EXERCISE GOAL: Every line that holds "scene" should be shown.

--- BEGIN PROVIDED DATA ---

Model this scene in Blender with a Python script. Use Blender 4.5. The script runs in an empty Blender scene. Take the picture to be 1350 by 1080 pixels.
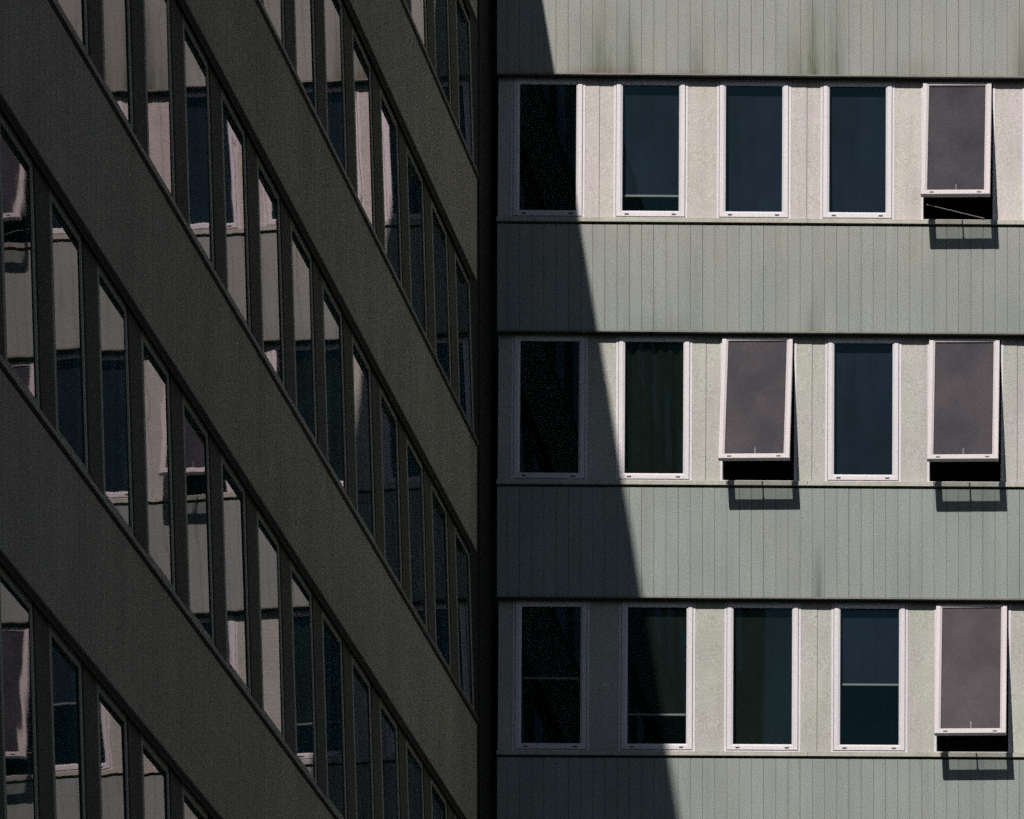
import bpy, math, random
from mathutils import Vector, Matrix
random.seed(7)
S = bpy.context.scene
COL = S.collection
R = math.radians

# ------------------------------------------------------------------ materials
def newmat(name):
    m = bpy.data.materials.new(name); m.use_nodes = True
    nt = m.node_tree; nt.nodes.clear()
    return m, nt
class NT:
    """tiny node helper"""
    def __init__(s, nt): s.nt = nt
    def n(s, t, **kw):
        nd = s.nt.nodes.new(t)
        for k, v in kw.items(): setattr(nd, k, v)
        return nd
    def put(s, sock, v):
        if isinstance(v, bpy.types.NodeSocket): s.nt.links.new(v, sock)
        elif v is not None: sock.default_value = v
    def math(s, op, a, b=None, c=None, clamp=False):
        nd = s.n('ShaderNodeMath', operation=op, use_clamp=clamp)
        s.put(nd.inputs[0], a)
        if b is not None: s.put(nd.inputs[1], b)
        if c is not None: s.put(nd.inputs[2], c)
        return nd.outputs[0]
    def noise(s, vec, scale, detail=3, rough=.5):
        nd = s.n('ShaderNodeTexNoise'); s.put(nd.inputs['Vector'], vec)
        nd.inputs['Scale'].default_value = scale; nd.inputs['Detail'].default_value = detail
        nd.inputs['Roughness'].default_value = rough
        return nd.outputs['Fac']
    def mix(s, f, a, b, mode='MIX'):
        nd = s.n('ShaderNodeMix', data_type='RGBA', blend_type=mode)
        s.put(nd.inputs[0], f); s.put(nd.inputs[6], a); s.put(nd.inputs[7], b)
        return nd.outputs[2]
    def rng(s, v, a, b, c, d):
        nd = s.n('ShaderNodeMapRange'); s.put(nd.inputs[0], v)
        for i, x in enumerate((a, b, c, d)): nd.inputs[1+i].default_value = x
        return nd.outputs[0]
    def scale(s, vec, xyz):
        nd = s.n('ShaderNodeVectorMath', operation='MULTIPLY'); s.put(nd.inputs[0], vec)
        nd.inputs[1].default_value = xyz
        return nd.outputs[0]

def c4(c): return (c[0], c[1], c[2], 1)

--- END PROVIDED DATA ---

WORKED ANSWER:
Model this scene in Blender with a Python script. Use Blender 4.5. The script runs in an empty Blender scene. Take the picture to be 1350 by 1080 pixels.
S = bpy.context.scene